The surprising three levels of hardwiring

by | Mar 20, 2019 | CEO/Executive Directors, Hardwiring | 0 comments

While we start Quadrant 3 Leadership coaching wherever the client is, a common place to start is with the “Hardwiring” circle. As a leader, you’ve likely heard a lot about “hardwiring.” I believe it is one of the most misunderstood parts of leadership. Too often, hardwiring assessments result in labeling ourselves and others and then use them as an excuse. “Oh, I can’t possibly do [fill in the blank]. I’m not wired that way.” Or as a form of self-sabotage, “I probably can’t lead; leaders must really be born.”

But hardwiring is crucial for leaders to explore. Understanding your hardwiring helps you discover your unique gift to the world. It helps you reduce stress by letting you know what stresses you. And giving you clues as to why.

If you’ve been exposed to hardwiring before, you’ve likely used only one type of the three we look at in Quadrant 3. Some of the most famous assessments like the DISC assessment are behavior based. These are good but there are actually three types we look at in Quadrant 3. The three types of hardwiring we look at are:

  1. abilities
  2. behaviors, and
  3. motivations.

Each of these types has assessments related to them. Assessments are typically limited. Very few are even scientifically verified. But using assessments can help provide new perspectives and common language for expressing insights. Assessments should never be used to box people in. Or to tell them what they can and can’t do. Worse, used irresponsibly, they can become weapons used to inflict pain on peers and subordinates. But used correctly, assessments can be incredibly helpful. We are complex and wonderfully made. Assessments should help us grow in compassion to others by showing us how different people communicate, think, and process information.

The 3 Types of Hardwiring

Abilities are what comes naturally to you. What you can do quickly. Some find the Kolbe assessment to be a helpful a form of ability hardwiring. Here at The Concord Leadership Group, we use the Highlands Ability Battery. This assessment tests you in nineteen separate areas, recording how you actually perform on tasks under time pressure. This pulls out all sorts of helpful information about who you process data, how you learn, and why you may be experiencing stress at your work.

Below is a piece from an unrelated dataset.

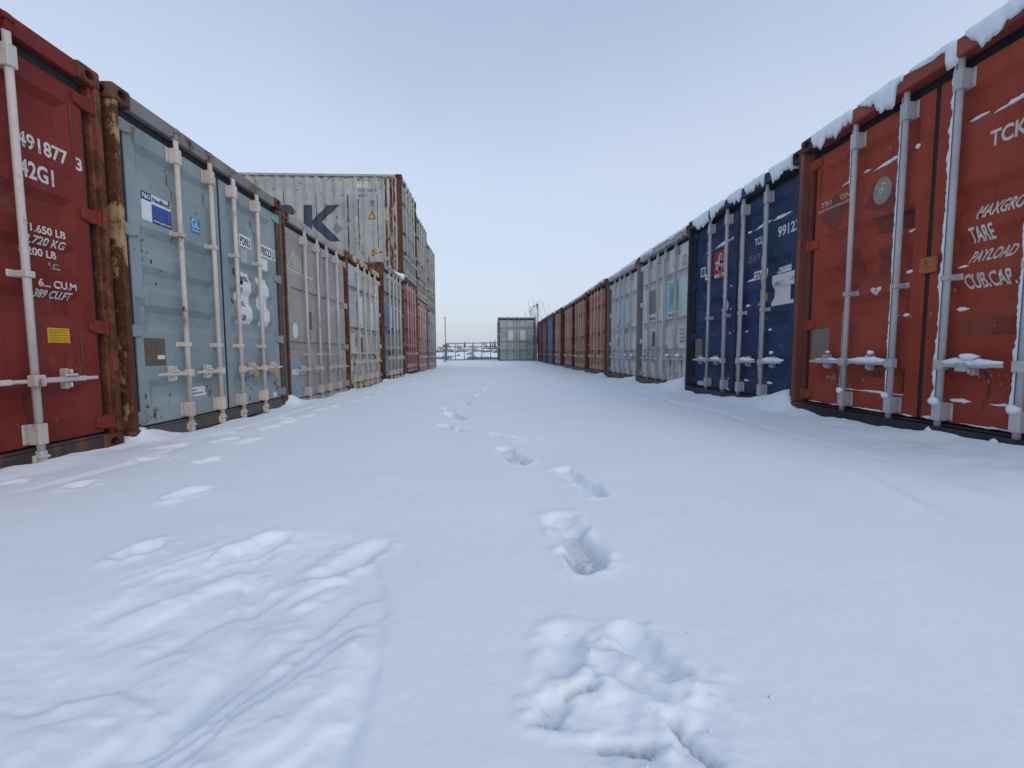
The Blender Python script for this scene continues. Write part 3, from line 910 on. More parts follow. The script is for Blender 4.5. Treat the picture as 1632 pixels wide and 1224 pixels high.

Behaviors are like the DISC assessment. We use the assessment from Extended DISC. Not only is this one consistently verified scientifically. But it is also offered in cultures all over the world. This means it’s not just a majority culture, North American thing. The Gallup StrengthsFinder may also be a behavior oriented hardwiring assessment. Behavior hardwiring is great because you can actually see it. You can observe how others behave.

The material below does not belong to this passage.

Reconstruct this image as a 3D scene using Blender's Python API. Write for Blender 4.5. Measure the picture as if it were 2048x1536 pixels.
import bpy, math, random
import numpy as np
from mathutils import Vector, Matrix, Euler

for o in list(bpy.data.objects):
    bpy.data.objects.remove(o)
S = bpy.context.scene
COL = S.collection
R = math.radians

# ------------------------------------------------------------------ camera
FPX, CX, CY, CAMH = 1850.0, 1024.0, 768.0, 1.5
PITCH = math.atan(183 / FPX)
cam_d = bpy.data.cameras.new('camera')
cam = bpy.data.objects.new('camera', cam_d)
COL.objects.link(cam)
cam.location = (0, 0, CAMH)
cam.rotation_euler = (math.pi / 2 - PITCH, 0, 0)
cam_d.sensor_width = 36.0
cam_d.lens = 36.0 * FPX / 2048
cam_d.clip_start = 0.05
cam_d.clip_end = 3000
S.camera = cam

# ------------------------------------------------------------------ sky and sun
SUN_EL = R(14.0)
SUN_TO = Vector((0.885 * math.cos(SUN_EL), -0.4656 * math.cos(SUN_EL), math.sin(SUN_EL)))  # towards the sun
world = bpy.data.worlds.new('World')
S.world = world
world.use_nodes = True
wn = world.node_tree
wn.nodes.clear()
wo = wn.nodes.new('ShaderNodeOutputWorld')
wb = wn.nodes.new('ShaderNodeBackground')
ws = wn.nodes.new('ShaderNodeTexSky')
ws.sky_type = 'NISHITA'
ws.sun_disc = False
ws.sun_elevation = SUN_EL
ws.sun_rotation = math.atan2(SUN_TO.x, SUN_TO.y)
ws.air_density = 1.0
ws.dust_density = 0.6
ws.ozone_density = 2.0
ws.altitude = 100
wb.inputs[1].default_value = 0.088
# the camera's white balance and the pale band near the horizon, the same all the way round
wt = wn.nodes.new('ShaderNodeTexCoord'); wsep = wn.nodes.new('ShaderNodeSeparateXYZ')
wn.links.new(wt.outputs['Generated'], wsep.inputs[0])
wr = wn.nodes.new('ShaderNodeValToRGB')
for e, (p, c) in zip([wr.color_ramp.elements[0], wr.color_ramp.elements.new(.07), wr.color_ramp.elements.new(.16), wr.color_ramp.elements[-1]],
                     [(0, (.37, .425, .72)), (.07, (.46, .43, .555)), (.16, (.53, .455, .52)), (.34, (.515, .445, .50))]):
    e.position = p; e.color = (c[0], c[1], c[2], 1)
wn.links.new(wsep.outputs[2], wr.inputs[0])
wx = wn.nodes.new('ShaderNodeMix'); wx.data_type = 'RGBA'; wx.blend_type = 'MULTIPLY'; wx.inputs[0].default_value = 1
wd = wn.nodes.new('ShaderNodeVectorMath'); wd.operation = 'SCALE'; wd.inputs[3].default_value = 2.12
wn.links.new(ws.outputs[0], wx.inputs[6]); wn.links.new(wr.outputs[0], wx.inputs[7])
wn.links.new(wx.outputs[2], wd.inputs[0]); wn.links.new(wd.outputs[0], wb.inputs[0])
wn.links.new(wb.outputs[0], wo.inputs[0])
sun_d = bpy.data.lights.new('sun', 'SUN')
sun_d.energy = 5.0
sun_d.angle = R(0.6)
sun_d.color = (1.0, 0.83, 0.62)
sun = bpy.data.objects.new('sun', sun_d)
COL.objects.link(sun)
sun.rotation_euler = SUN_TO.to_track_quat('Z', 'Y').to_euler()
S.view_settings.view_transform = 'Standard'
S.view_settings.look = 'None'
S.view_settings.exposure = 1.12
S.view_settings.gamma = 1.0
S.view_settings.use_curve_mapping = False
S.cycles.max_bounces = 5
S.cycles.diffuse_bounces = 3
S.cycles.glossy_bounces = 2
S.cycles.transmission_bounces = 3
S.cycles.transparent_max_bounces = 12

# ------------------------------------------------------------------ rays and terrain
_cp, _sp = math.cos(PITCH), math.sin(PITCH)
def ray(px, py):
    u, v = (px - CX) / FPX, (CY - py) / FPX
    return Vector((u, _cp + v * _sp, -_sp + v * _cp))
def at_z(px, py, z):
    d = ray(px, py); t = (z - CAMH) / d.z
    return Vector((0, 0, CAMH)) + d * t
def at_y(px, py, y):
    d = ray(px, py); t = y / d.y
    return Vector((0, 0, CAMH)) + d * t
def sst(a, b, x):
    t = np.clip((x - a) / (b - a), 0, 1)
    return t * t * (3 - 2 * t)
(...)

Motivations are typically missed by most leadership processes. While we can see how others behave, we don’t know why they do them. One tool that can give us some indication on motivations is an old framework called the Enneagram. While not scientifically rigorous, this can be startlingly clear in shining light on the “story” each of us live in. There are 9 types and each can be great leaders. Knowing these can be like being handed a decoder ring, helping you much more effectively speak their dialect. The Enneagram is best learned from people who have walked with it for decades and from your own reading. Most assessments are nothing more than “entertainment.” If you must use an assessment, the Enneagram Institute is helpful. But it should only be used to narrow down your possible types. I’ve found the best writing and speaking on the Enneagram is currently from Suzanne Stabile and Barbara Chestnut.

Knowing Your Hardwiring Helps Reduce Stress

We often slip into thinking that everyone else thinks like we do. Or should. Exploring these three areas of hardwiring helps you better communicate and build influence with others. More importantly, it helps you stop trying to force yourself into someone else’s definition of leadership. You get to define leadership on your own terms. And to be able to explain why you’re measuring success as you are.